People who create something original, be it an idea or art or music or technology, have the right to protect that effort. Other people are not allowed to steal your ideas and pass them off as your own. This is ethically dishonest and plain illegal. There are rules for using someone else’s intellectual property, and you have to get permission. But we don’t value originality, and we have no respect for other people’s property, no matter what it is. So with the same carelessness that we pee on roadsides, misspell people’s names and randomly pull leaves off bushes we walk by, we dismiss plagiarism. People in Pakistan get Ph.D degrees using plagiarized work and nobody bats an eyelash. People like Ms. K lift another artist’s work and pass it off as their own and make a nice pot of money and then, instead of apologizing and perhaps working out some kind of royalty arrangement, try to brazen it out by calling her cheating a tribute.
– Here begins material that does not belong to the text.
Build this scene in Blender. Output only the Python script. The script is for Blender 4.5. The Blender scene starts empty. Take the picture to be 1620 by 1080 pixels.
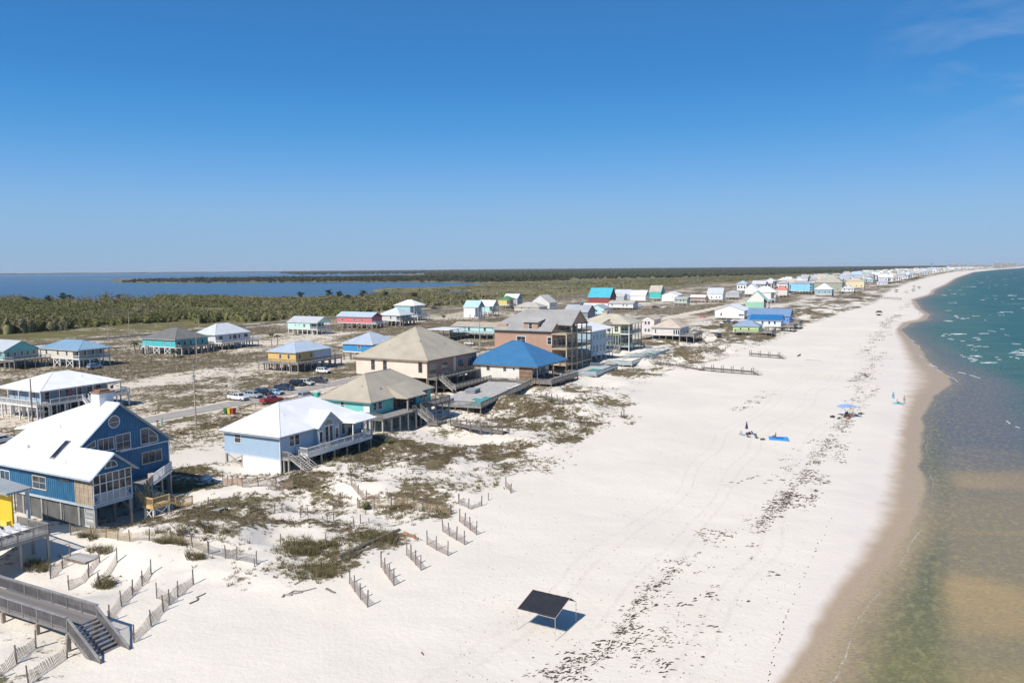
import bpy, math, random
import numpy as np
from math import radians, sin, cos, pi
from mathutils import Matrix, Vector
random.seed(7)
SC = bpy.context.scene
COL = SC.collection
# ------------------------------------------------------------------ camera
CAMZ = 34.0                       # drone height above the sea, metres
FPX = 1260.0                      # focal length in pixels of the 1620 wide photograph
PITCH = math.atan((540 - 424) / FPX)
ROLL = math.atan(0.0083)
cam_data = bpy.data.cameras.new('camera'); cam = bpy.data.objects.new('camera', cam_data); COL.objects.link(cam)
cam_data.sensor_width = 36.0; cam_data.lens = 36.0 * FPX / 1620.0
cam_data.clip_start = 0.5; cam_data.clip_end = 90000
CM = Matrix.Rotation(pi / 2 - PITCH, 3, 'X') @ Matrix.Rotation(-ROLL, 3, 'Z')
cam.matrix_world = Matrix.Translation((0, 0, CAMZ)) @ CM.to_4x4()
SC.camera = cam
# ------------------------------------------------------------------ light
SUN_AZ = radians(33 + 180)        # compass direction towards the sun, from +Y towards +X
SUN_EL = radians(45)
world = bpy.data.worlds.new('World'); SC.world = world; world.use_nodes = True
wn = world.node_tree; wn.nodes.clear()
w_out = wn.nodes.new('ShaderNodeOutputWorld'); w_bg = wn.nodes.new('ShaderNodeBackground')
w_sky = wn.nodes.new('ShaderNodeTexSky'); w_sky.sky_type = 'NISHITA'; w_sky.sun_disc = False
w_sky.sun_elevation = SUN_EL; w_sky.sun_rotation = SUN_AZ
w_sky.altitude = 0; w_sky.air_density = 0.9; w_sky.dust_density = 0.0; w_sky.ozone_density = 6.0
w_bg.inputs['Strength'].default_value = 0.10
# the clear polarised blue of the day: paler towards the horizon all the way round
w_tc = wn.nodes.new('ShaderNodeTexCoord')
w_sep = wn.nodes.new('ShaderNodeSeparateXYZ'); wn.links.new(w_tc.outputs['Generated'], w_sep.inputs[0])
w_el = wn.nodes.new('ShaderNodeMapRange'); w_el.inputs[2].default_value = 0.40; wn.links.new(w_sep.outputs[2], w_el.inputs[0])
w_gr = wn.nodes.new('ShaderNodeValToRGB'); ge = w_gr.color_ramp; ge.interpolation = 'B_SPLINE'
gstops = [(0.0, (.283, .445, .672)), (0.15, (.28, .49, .76)), (0.245, (.195, .445, .81)), (0.34, (.118, .38, .79)), (0.435, (.066, .325, .73)), (0.56, (.043, .258, .655)), (0.85, (.028, .180, .50)), (1.0, (.022, .15, .44))]
while len(ge.elements) > 1: ge.elements.remove(ge.elements[-1])
ge.elements[0].position = 0.0; ge.elements[0].color = (*gstops[0][1], 1)
for p_, c_ in gstops[1:]:
    q_ = ge.elements.new(p_); q_.color = (*c_, 1)
w_sc = wn.nodes.new('ShaderNodeVectorMath'); w_sc.operation = 'SCALE'; w_sc.inputs['Scale'].default_value = 8.7
wn.links.new(w_el.outputs[0], w_gr.inputs[0]); wn.links.new(w_gr.outputs[0], w_sc.inputs[0])
w_f = wn.nodes.new('ShaderNodeMapRange'); w_f.inputs[1].default_value = 0.25; w_f.inputs[2].default_value = 0.8; w_f.inputs[3].default_value = 0.9; w_f.inputs[4].default_value = 0.25
wn.links.new(w_sep.outputs[2], w_f.inputs[0])
w_b = wn.nodes.new('ShaderNodeMix'); w_b.data_type = 'RGBA'
wn.links.new(w_f.outputs[0], w_b.inputs[0]); wn.links.new(w_sky.outputs[0], w_b.inputs[6]); wn.links.new(w_sc.outputs[0], w_b.inputs[7])
# one thin wisp of cirrus high over the sea
w_dir = CM @ Vector(((1580 - 810) / FPX, (540 - 62) / FPX, -1.0)); w_dir.normalize()
w_sub = wn.nodes.new('ShaderNodeVectorMath'); w_sub.operation = 'DISTANCE'; w_sub.inputs[1].default_value = w_dir
wn.links.new(w_tc.outputs['Generated'], w_sub.inputs[0])
w_near = wn.nodes.new('ShaderNodeMapRange'); w_near.inputs[1].default_value = 0.02; w_near.inputs[2].default_value = 0.13; w_near.inputs[3].default_value = 1.0; w_near.inputs[4].default_value = 0.0
wn.links.new(w_sub.outputs['Value'], w_near.inputs[0])
w_map = wn.nodes.new('ShaderNodeMapping'); w_map.inputs['Scale'].default_value = (5.0, 5.0, 14.0)
w_noise = wn.nodes.new('ShaderNodeTexNoise'); w_noise.inputs['Scale'].default_value = 2.0
w_noise.inputs['Detail'].default_value = 5; w_noise.inputs['Roughness'].default_value = 0.5; w_noise.inputs['Distortion'].default_value = 0.5
w_ramp = wn.nodes.new('ShaderNodeMapRange'); w_ramp.inputs[1].default_value = 0.42; w_ramp.inputs[2].default_value = 0.75
w_ramp.inputs[3].default_value = 0.0; w_ramp.inputs[4].default_value = 0.42
w_mu = wn.nodes.new('ShaderNodeMath'); w_mu.operation = 'MULTIPLY'
w_mix = wn.nodes.new('ShaderNodeMix'); w_mix.data_type = 'RGBA'
w_mix.inputs[7].default_value = (4.0, 5.0, 7.0, 1)
wn.links.new(w_tc.outputs['Generated'], w_map.inputs['Vector']); wn.links.new(w_map.outputs[0], w_noise.inputs['Vector'])
wn.links.new(w_noise.outputs[0], w_ramp.inputs[0]); wn.links.new(w_ramp.outputs[0], w_mu.inputs[0]); wn.links.new(w_near.outputs[0], w_mu.inputs[1])
wn.links.new(w_mu.outputs[0], w_mix.inputs[0]); wn.links.new(w_b.outputs[2], w_mix.inputs[6])
wn.links.new(w_mix.outputs[2], w_bg.inputs[0]); wn.links.new(w_bg.outputs[0], w_out.inputs[0])
sun_data = bpy.data.lights.new('sun', 'SUN'); sun = bpy.data.objects.new('sun', sun_data); COL.objects.link(sun)
sun_data.energy = 4.6; sun_data.angle = radians(0.5); sun_data.color = (1.0, 0.95, 0.88)
to_sun = Vector((sin(SUN_AZ) * cos(SUN_EL), cos(SUN_AZ) * cos(SUN_EL), sin(SUN_EL)))
sun.rotation_euler = to_sun.to_track_quat('Z', 'Y').to_euler()
sun.location = to_sun * 200
SC.view_settings.view_transform = 'Standard'; SC.view_settings.look = 'None'
SC.view_settings.exposure = 0.16; SC.view_settings.gamma = 1.0
SC.view_settings.use_curve_mapping = False
SC.render.engine = 'CYCLES'
SC.cycles.max_bounces = 5; SC.cycles.diffuse_bounces = 2; SC.cycles.glossy_bounces = 2
SC.cycles.transmission_bounces = 2; SC.cycles.transparent_max_bounces = 8; SC.cycles.volume_bounces = 0
SC.cycles.caustics_reflective = False; SC.cycles.caustics_refractive = False
SC.cycles.use_denoising = True

# ------------------------------------------------------------------ survey helpers: where a sight line of the photograph meets a level plane
GZ = 2.0                          # level of the land the houses stand on
A = radians(28.0)                 # heading of the coast, from +Y towards +X
UX, UY = sin(A), cos(A)           # along the shore, away
VX, VY = cos(A), -sin(A)          # towards the sea
def ray(px, py):
    return CM @ Vector(((px - 810) / FPX, -(py - 540) / FPX, -1.0))
def P(px, py, z=GZ):
    d = ray(px, py); t = (z - CAMZ) / d.z
    if t <= 0 or t > 60000: t = 60000
    return Vector((d.x * t, d.y * t, z))
def uv(x, y): return (x * UX + y * UY, x * VX + y * VY)
def xy(u, v): return (u * UX + v * VX, u * UY + v * VY)

# ------------------------------------------------------------------ noise
_rng = np.random.RandomState(5)
_TAB = _rng.rand(256, 256)
def vnoise(x, y):
    x = np.asarray(x, float); y = np.asarray(y, float)
    xi = np.floor(x).astype(int); yi = np.floor(y).astype(int)
    fx = x - xi; fy = y - yi
    fx = fx * fx * (3 - 2 * fx); fy = fy * fy * (3 - 2 * fy)
    g = lambda i, j: _TAB[(xi + i) & 255, (yi + j) & 255]
    return (g(0, 0) * (1 - fx) + g(1, 0) * fx) * (1 - fy) + (g(0, 1) * (1 - fx) + g(1, 1) * fx) * fy
def fbm(x, y, o=4):
    s = 0; a = 0.5; t = 0
    for k in range(o):
        s = s + a * vnoise(x * 2 ** k + 17.3 * k, y * 2 ** k + 9.1 * k); t += a; a *= 0.5
    return s / t

# ------------------------------------------------------------------ the shape of the coast
def line_uv(pts, z):
    q = [uv(*P(px, py, z)[:2]) for px, py in pts]
    q.sort()
    return np.array([a for a, b in q]), np.array([b for a, b in q])
shore_px = [(1225,1110),(1258,1080),(1295,1030),(1330,968),(1390,895),(1430,840),(1450,812),(1451,760),(1449,700),(1455,660),(1472,628),
            (1492,616),(1502,606),(1490,590),(1466,572),(1452,552),(1436,532),(1424,521),(1438,511),(1462,506),(1470,498),(1455,488),(1447,474),(1474,466),(1480,458),
            (1499,449.5),(1513,440),(1540,430.5),(1580,426.2),(1614,424.0)]
wet_px = [(1205,1110),(1228,1080),(1252,1030),(1285,965),(1325,905),(1365,845),(1383,800),(1398,740),(1410,690),(1419,650),(1427,600),(1427,570),(1420,545),
          (1413,525),(1424,505),(1436,496),(1434,480),(1440,468),(1455,456),(1480,448),(1500,439.5),(1530,429.7),(1575,425.4),(1610,423.6)]
dune_px = [(60,1110),(170,1000),(330,930),(470,935),(545,900),(640,850),(745,800),(810,765),(872,722),(905,705),(960,672),(1000,640),(1035,600),(1130,572),(1205,548),
           (1285,512),(1345,492),(1385,480),(1405,462),(1440,447),(1470,438.5),(1500,432),(1540,425.5),(1590,422.8)]
SHU, SHV = line_uv(shore_px, 0.0)
WEU, WEV = line_uv(wet_px, 0.5)
DUU, DUV = line_uv(dune_px, 2.0)
def ext(U, V, u): 
    # straight on beyond the last sight
    r = np.interp(u, U, V)
    sl = (V[-1] - V[-4]) / (U[-1] - U[-4])
    return np.where(u > U[-1], V[-1] + sl * (u - U[-1]), r)
def shore_v(u): return ext(SHU, SHV, u)
def wet_v(u):
    w_ = np.minimum(ext(WEU, WEV, u), shore_v(u) - 1.5)
    return np.where(u > 250, np.maximum(w_, shore_v(u) - np.maximum(14 - (u - 250) * .03, 5)), w_)
def dune_v(u): return np.maximum(np.minimum(ext(DUU, DUV, u), shore_v(u) - 12), np.where(u > 2500, shore_v(u) - 75, -1e9))

def poly_world(px, z=0.0): return [tuple(P(a, b, z)[:2]) for a, b in px]
def inside(poly, x, y):
    r = np.zeros(x.shape, bool); n = len(poly); j = n - 1
    for i in range(n):
        xi, yi = poly[i]; xj, yj = poly[j]
        c = ((yi > y) != (yj > y)) & (x < (xj - xi) * (y - yi) / (yj - yi + 1e-12) + xi)
        r ^= c; j = i
    return r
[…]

And then we wonder why our country is in the situation it’s in. Hard work and honesty doesn’t seem to get you anywhere in Pakistan; there’s a reason why Axact made so much money.

The problem with cheating is that when you do it, you are taking a short cut. You aren’t pushing your own mind to do better because you are intellectually either lazy or just barren. Not everyone is cut out for originality, which is why things like royalties exist: you pay the creator for the privilege of using their work. If I want to stage a play, I have to obtain permission from the publisher to do so, and perhaps pay them too. If you use a photograph on your website, you have to find out who took the photo and then ask them permission to use it. This is the responsible, respectful, and frankly legal way of using creative property, and it disturbs me no end that in Pakistan we just don’t give a toss. It reflects on our attitude to everything else—the way we never take responsibility for anything, blaming the Indians, Zionists or mothers-in-law, and slanging each other for making “Pakistan look bad”. Anyone who makes a critical suggestion is destroying Pakistan’s reputation, as if the country were some silly teenager who people were whispering about. If we started accepting that we make Pakistan look bad by being barefaced thieves who make excuses for themselves instead of having the courage to apologize, maybe we could change. But no, we call everyone else jealous instead.